Jak tłumaczył Jerzy Szmajdziński, marszałek Sejmu nie zdecydował się na rozszerzenie porządku obecnego posiedzenia Sejmu, w związku "z zapowiedzią poprawki, jaką do projektu uchwały przyjętej przez komisję ustawodawczą chce zgłosić PiS".
Marszałek podjął decyzję o rozstrzygnięciu drugiego czytania i powołania komisji śledczej na następnym posiedzeniu Sejmu - powiedział wicemarszałek. Jak dodał, i tak na obecnym posiedzeniu nie udałoby się wybrać składu osobowego komisji śledczej.

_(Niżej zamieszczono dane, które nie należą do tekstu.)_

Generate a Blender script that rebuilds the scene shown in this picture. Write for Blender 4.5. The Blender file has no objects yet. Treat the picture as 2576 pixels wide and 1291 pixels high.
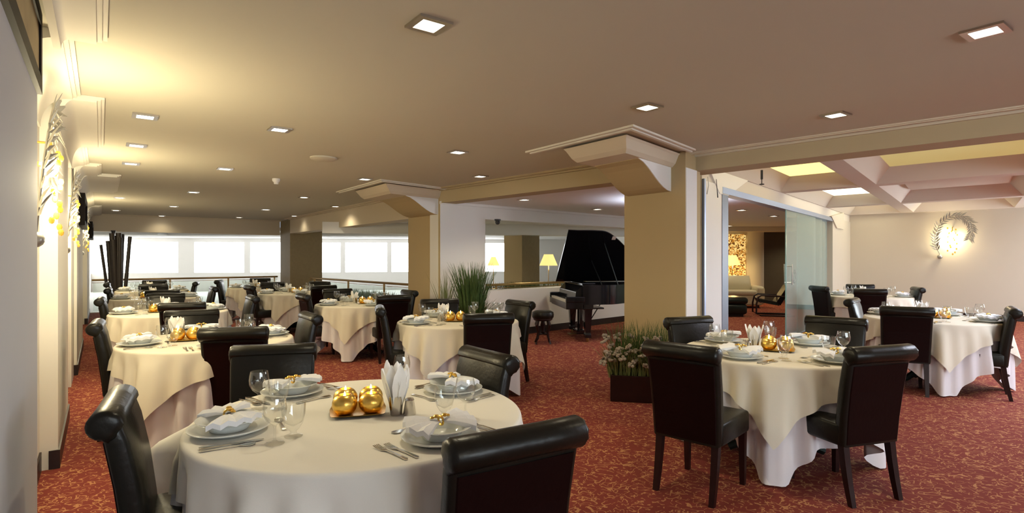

PiS proponowało, by komisja zajmowała się sprawą "mafii węglowej", a przy tej okazji śmiercią Barbary Blidy. Taką propozycję odrzuciła w czwartek sejmowa komisja ustawodawcza.
Zdaniem Szmajdzińskiego, poprawki PiS zmierzają do tego, "aby w taki sposób rozszerzyć działanie tej komisji, aby nie było możliwe zbadania okoliczności śmierci Barbary Blidy". Dlatego - w jego ocenie - "mają one niekonstytucyjny charakter".
Wieczorem zakończyły się prace Sejmowej Komisji Ustawodawczej. Komisja rekomenduje Sejmowi siedmioosobowy skład komisji śledczej, która ma się zająć wyjaśnieniem działań organów państwa w związku ze śmiercią byłej posłanki SLD Barbary Blidy. Posłowie komisji opowiedzieli się za odrzuceniem wszystkich poprawek zgłoszonych przez PiS do projektu uchwały o powołaniu komisji.
Zadaniami komisji proponowanymi w projekcie uchwały pozostało zbadanie legalności i zgodności z obowiązującymi procedurami czynności przeprowadzonych w domu Blidy przez funkcjonaruszy ABW, ocena prawidłowości działań funkcjonariuszy, którzy byli odpowiedzialni za przygotowanie i zapewnienie właściwego przebiegu czynności ABW u Blidy, a także zbadanie legalności działań prokuratury w postępowaniu zmierzającym do postawienia zarzutów byłej posłance SLD.
W głosowaniu przepadła też poprawka, by komisja pracowała jawnie, jednak w tej sprawie biuro legislacyjne przekonywało, że taki zapis już jest w regulaminie Sejmu. Prawnicy przypominali, że przewodniczący każdej komisji może zezwolić na udział w posiedzeniu mediów. Zaznaczali też, że część obrad będzie musiała być utajniona, ze względu na podawane informacje, a zapis, że obrady są jawne, mógłby powodować wątpliwości.
Klub LiD chce, by przewodnictwo komisji objął ich przedstawiciel - kandydatem jest Ryszard Kalisz. Szef klubu PO Zbigniew Chlebowski przyznał, że władze klubu Platformy zgadzają się na takie rozwiązanie. Z informacji Polskiej Agencji Prasowej wynika, że w zamian LiD ma poprzeć propozycje Platformy w sprawie obsady komisji ds. zbadania działalności CBA.